An anonymous reader tips a PC Authority review of some of the biggest technical goofs of all time. "As any computer programmer will tell you, some of the most confusing and complex issues can stem from the simplest of errors. This article looking back at history's big technical mistakes includes some interesting trivia, such as NASA's failure to convert measurements to metric, resulting in the Mars Climate Orbiter being torn apart by the Martian atmosphere. Then there is the infamous Intel Pentium floating point fiasco, which cost the company $450m in direct costs, a battering on the world's stock exchanges, and a huge black mark on its reputation. Also on the list is Iridium, the global satellite phone network that promised to make phones work anywhere on the planet, but required 77 satellites to be launched into space."

11 of 244 comments (clear)

  1. What no Windows Vista? by Joce640k · · Score: 5, Insightful

    Rim shot...!

    --
    No sig today...
  2. Iridium? by AK+Marc · · Score: 5, Insightful

    There was no technical flaw in Iridium. It was stated what it would do. It did it. Someone screwed up the business plan, but there was no technical mistake. They knew it took 77 satellites for what they wanted. And they launched them all and they worked flawlessly. Now, if only they had sales to match the business plan, they'd be billionaires. But again, unrelated to any technical issue.

    1. Re:Iridium? by demonlapin · · Score: 4, Insightful

      The sales problem was that in the interim between concept and completion, the world filled up with mobile phone towers. All of a sudden, their potential market got a lot smaller.

    2. Re:Iridium? by fpitech · · Score: 5, Insightful

      The article does seem to confuse strategic mistakes with technical mistakes. The history is full of well engineered products that failed because of strategic or marketing reasons.

  3. Human History has more than 10 years by seasunset · · Score: 5, Insightful

    When I saw the title, I immediately imagined the Maginot line. Thousands more examples could come to mind.

    Could somebody please explain to the author of the articles that Technology is more than computers/gadjets and older than 10 years? It is an epic history that goes along with mankind.

    1. Re:Human History has more than 10 years by Anonymous Coward · · Score: 4, Insightful

      Nope - the Maginot Line did *exactly* what it said on the tin: persuaded the Germans to avoid a frontal assault on France & invade Belgium instead.

      The problem was that the strategy didn't think through the next move, which is that the Germans would continue into France via Belgium.

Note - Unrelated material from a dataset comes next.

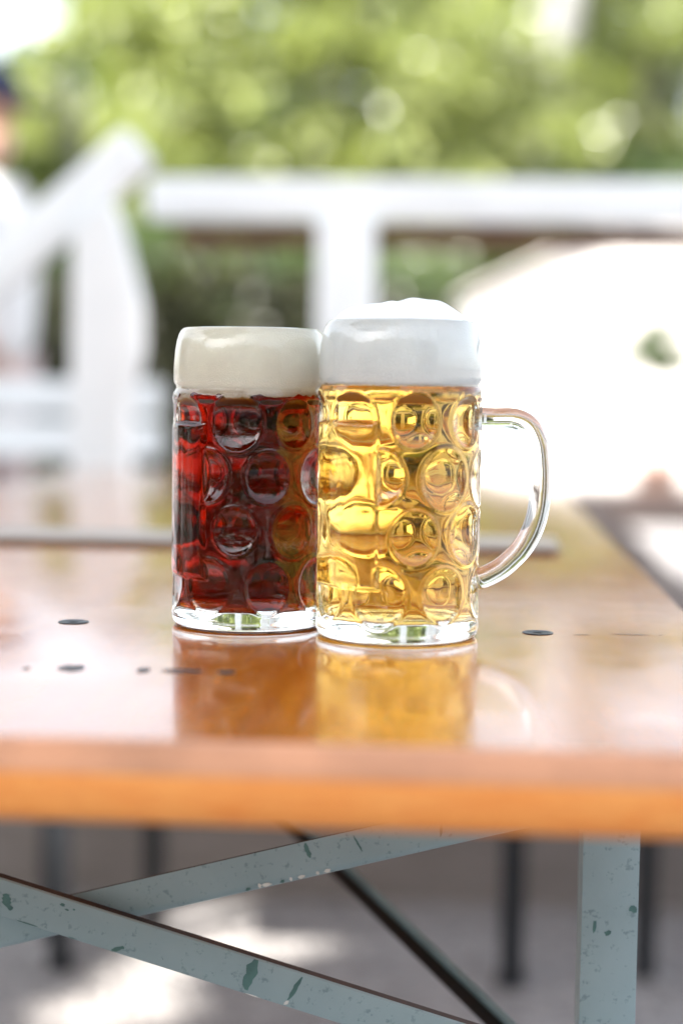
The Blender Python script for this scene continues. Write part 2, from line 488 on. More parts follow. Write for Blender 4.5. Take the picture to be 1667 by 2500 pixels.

    2. Re:Human History has more than 10 years by clone53421 · · Score: 4, Insightful

      Who could have guessed that the $enemy would pass through impassable terrain and precisely hit the single weak point

      Someday maybe we’ll stop falling for that one.

      Just kidding.

      --
      Alexander Peter Kristopeit bought his basement from his mommy for one dollar.
  4. Capacitor Plague? by Suzuran · · Score: 4, Insightful
  5. Of all time?!? by Gabrill · · Score: 5, Insightful

    Seriously, we have got to stop with the hyperbole before our children don't know the difference between a War on Drugs and a War in Iraq.

    We we say of all time, I think of things like lead plumbing in Rome, or the suspension bridge that got tore apart by a mere breeze.

    http://en.wikipedia.org/wiki/Lead_poisoning#History

    http://video.google.com/videoplay?docid=-3932185696812733207#

    --
    Always going forward, 'cause we can't find reverse.
  6. Re:The article is right about FDIV by asdf7890 · · Score: 4, Insightful

    The problem Intel had with the FDIV bug was one of PR. The Pentium range was the first CPU family to be directly marketed to the general public in a big way.

    While anyone with knowledge of the chip design and production processes understood that such bugs are not particularly uncommon (many much simpler chips have well documented errata and workarounds for unintentional behaviour, like the 286's "gate A20" bug that actually turned out to be useful) the general public and the popular press had no such understanding so were very surprised - they assumed that all CPUs were (or should be) completely 100% perfect and therefore taking issue with what they saw as being sold defective goods.

    Before the first generation Pentium FDIV issue, such relatively minor problems were dealt with by the error, including any extra side-effects and possible workarounds, being documented, those errata being sent to the chip makers customers and relevant software developers, and things would get patched up without the general public ever being aware there was an issue in the first place aside perhaps from a small number of users who by shear chance were noticeably affected by the one-in-a-few-billion problem before their software was patched (those people would be given replacement chips and/or other recompense). A costly replacement program simply wouldn't have been needed in this case.

  7. The quirkiness of the 8086 affected all of us. by Futurepower(R) · · Score: 5, Insightful

    Intel's 8086 CPU, Intel's first 16-bit processor, was possibly much worse than any of those mentioned because it affected all of us. Intel chose to continue the quirkiness of the 8008 rather than abandon it.

    Just before the time of the introduction of the 8086 I knew a chief of technology of a high-tech company who was waiting for the 8086 as though it were a combination of Christmas, his birthday, and the birth of his child. He would start every conversation by telling everyone Intel's release date for the 8086.

    The day of its release, he was miserably unhappy. Intel chose to continue an architecture that made assembly language programming and debugging of high-level languages more difficult.

    Wikipedia says about the 8086: "Marketed as source compatible, the 8086 was designed so that assembly language for the 8008, 8080, or 8085 could be automatically converted into equivalent (sub-optimal) 8086 source code, with little or no hand-editing. The programming model and instruction set was (loosely) based on the 8080 in order to make this possible. However, the 8086 design was expanded to support full 16-bit processing, instead of the fairly basic 16-bit capabilities of the 8080/8085."

    The problem was that the quirkiness has been extended to the 32-bit processors of today. The Wikipedia article says, "The legacy of the 8086 is enduring in the basic instruction set of today's personal computers and servers..."

    And, "Programming over 64 KB boundaries involved adjusting segment registers ... and was therefore fairly awkward (and remained so until the 80386)."

    Everyone on the planet who used or were affected by computers then suffered because the debugging was much more complicated than if Intel had chosen to make the operation of the 8086 simpler.

    "Such relatively simple and low-power 8086-compatible processors in CMOS are still used in embedded systems."